The software on e-voting machines is proprietary and belongs to the manufacturers, and many contracts do not allow election officials to check it for problems.

Without a paper trail, there is literally no way for authorities to know whether a certain machine is working properly, whether it's been programmed correctly - or even if the election results are being electronically manipulated by somebody with password access to the system, according to industry analysts.

The Carter-Baker Commission recommends that all voting machines be equipped with a voter-verifiable and auditable paper trail by 2008 - when the next presidential election is held.

Even with paper receipts, they add, post-election audits should still be performed on at least 1 percent of all ballots cast to make sure machines are not programmed to record a vote for one candidate - but print out a receipt for another.

PROS AND CONS OF VOTING MACHINES

OPTICAL SCAN:

Voters would use a pen to fill in circles on a paper ballot. Tabulating equipment would be used to scan each ballot to tabulate the results. The process is similar to standardized tests taken by students. Pros:

The paper ballot serves as its own paper receipt.

Precinct scanners can alert voters to over votes. That occurs when someone votes for more candidates than allowed.

Equipment is less expensive, compared to computerized touch screens.

Voter education programs and other provisions are believed to help the machines meet state and federal laws.

The method is tested and proven in 28 West Virginia counties.

Cons:

Write-in candidates can be written anywhere on the ballot, forcing the examiner to look all over every ballot.

Tabulating the results is more timely and can be more cumbersome than the touch screens.

Cost of ballots can be expensive.

All unused ballots must be stored.

Over votes can still occur.

Ballots cannot be intermingled between precincts, causing each county to order more than enough ballots to satisfy every registered voter at each precinct.

TOUCH SCREENS:

Voters approach a computerized touch screen to key in each of their votes. Versions of the system have been used in WV.

Pros:

There is no cost incurred for printing of ballots.

There is no need for space to store unused ballots.

The equipment meets all state and federal laws, as long as a paper trail is provided.
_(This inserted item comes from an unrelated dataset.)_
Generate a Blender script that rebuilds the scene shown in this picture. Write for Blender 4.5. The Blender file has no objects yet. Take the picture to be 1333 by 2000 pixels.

Does not allow voters to over vote, forcing their ballots to be reviewed and possibly thrown out.

Votes for write-in candidates are contained within the system, and are printed out on election night. The system helps guarantee no write-in votes are overlooked.

Takes a minimal amount of time to tabulate.

Cons:

Questions still exist as to how the paper receipts will be secured.

Receipt paper rolls must be changed properly and frequently.

Updated technology could be unveiled in the future, making machines bought in 2005 obsolete.

It has not been proven that touch screen is the best method for securing data.

No such problems have been reported in West Virginia.

VOTING MACHINE POLITICS

- 80 percent of votes in America are counted by only two companies: Diebold and ES&S, owned by brothers. The chairman and CEO of Diebold is a major Bush campaign organizer and donor who wrote in 2003 that he was "committed to helping Ohio deliver its electoral votes to the President next year."

- Jeff Dean, Diebold's senior vice-president and senior programmer on Diebold's central compiler code, was convicted on 23 counts of felony theft in the first degree and he was convicted of planting back doors in his software and using a "high degree of sophistication" to evade detection over a period of 2 years.

- There is no federal agency with regulatory oversight of the U.S. voting machine industry, but the feds regulate gambling machines. Diebold also makes ATM's, checkout scanners, and ticket machines, all of which log each transaction and can generate a paper trail. Diebold's voting machines leave no paper trail.

- ES&S is the largest voting machine manufacturer in the US, and counts almost 60 percent of all U.S. votes.

- California banned the use of Diebold machines because the security was so bad.

- 20 percent of all U.S. votes are carried out on unverifiable touch screen voting machines with no paper trail.